Bryce Covert sat down with Roosevelt Institute Senior Fellow Bo Cutter, who was Director of the National Economic Council and Deputy Assistant to the President from 1992-1996 during the Clinton Presidency and the last government shutdown. He explains why the current shutdown is small potatoes compared to the looming battle over the debt ceiling and other things you need to know.

Bryce Covert: What are the odds of a total government shutdown?
Bo Cutter: It looks like we'll have one, but it isn't clear yet what kind it will be. It may be that we have one that's purely procedural, in the following way: The House Republicans have put in a requirement that a piece of legislation be available for public view on the internet for 72 hours. So if they come to a deal, say, on Wednesday, they can't meet that commitment, and they've made an avoidable showdown. And I think they said three working days, so weekends don't count. Let's say they came to a deal on Wednesday afternoon and the resolution has to be voted and in place, signed by the president, by close of business on Friday. They couldn't make it unless they waive that requirement, and they don't want to waive it. So you would in fact be shut down Saturday, Sunday and Monday. But it wouldn't have much effect because there would already be a deal in place. It looks to me like the highest odds are that's what it's going to be. So going down that track, the results wouldn't be particularly substantial.

But there's every possibility that it could be real. There are a whole series of riders attached to the resolution that Democrats and the president have said not only no but hell no, and the tea party has said they won't accept anything that doesn't have them. I don't believe the tea party, so we'll see.
As I understand it, and as friends at the White House have said to me, all of the discussions to date between the members of Congress have been about the numbers, and they've kind of put the riders to the end. If the riders wind up being the sticking point, you could have a real shutdown.

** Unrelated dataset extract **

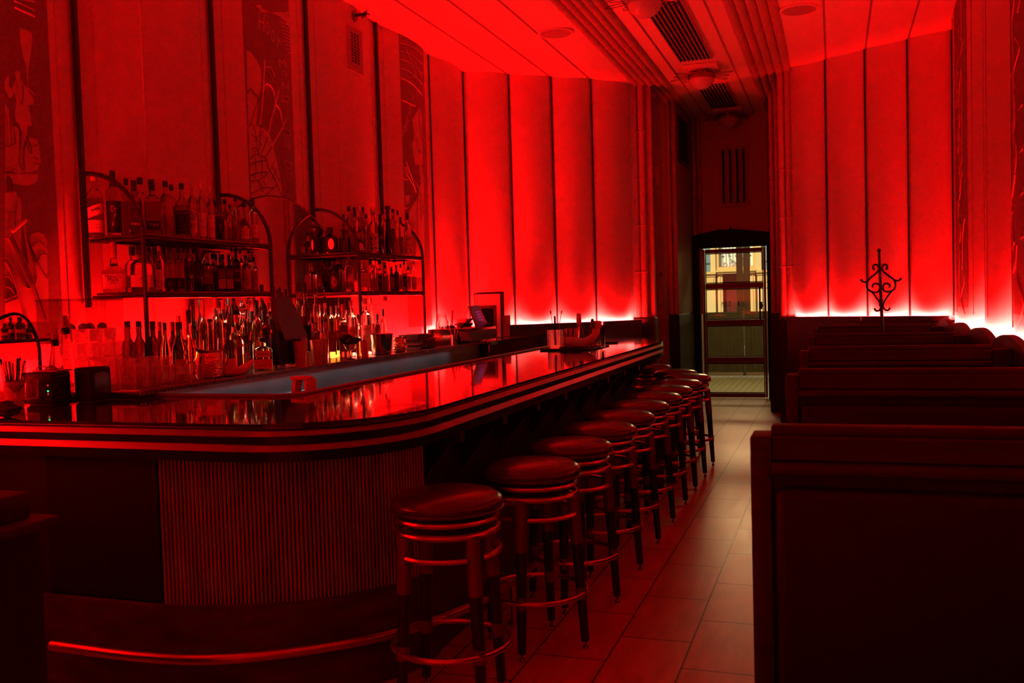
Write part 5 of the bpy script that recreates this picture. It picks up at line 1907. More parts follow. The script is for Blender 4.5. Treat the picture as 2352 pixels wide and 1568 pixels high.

Bryce Covert: If it shuts down over the weekend, what effects will we feel?
Bo Cutter: The obvious public things that aren't matters of life and death, if there's no money to run the government, then you have to shut them down. One of the things that governs this is something called the Anti-Deficiency Act, that says there are actually personal, criminal penalties to officials who consciously direct that work be done when there's no money to do it. So one of the things we found when I was there during the last shutdown was that in the absence of legal authorization to do work, people in the civil service are very reluctant to expose themselves and the people who work for them to penalties. And it's not that they're trying to avoid work. As I said previously, I think that one of the real strengths of the American system is our civil service. In both my times in government I've had lots of civil servants who worked with me and for me, and I thought they were incredibly good. So I'm not saying civil servants are lazy or trying to avoid work; I'm simply saying that they face legal sanctions. Once the hammer goes down and there is officially no money, while it may sound like a funny formality, they can't work. So you begin to see some of the obvious things close down, like the Washington Monument, the Air and Space Museum, the Smithsonian. Which, if you have the bad luck to have taking your three kids and your wife to Washington for that weekend, is not going to be a good thing.

Bryce Covert: What else happens in a real shutdown?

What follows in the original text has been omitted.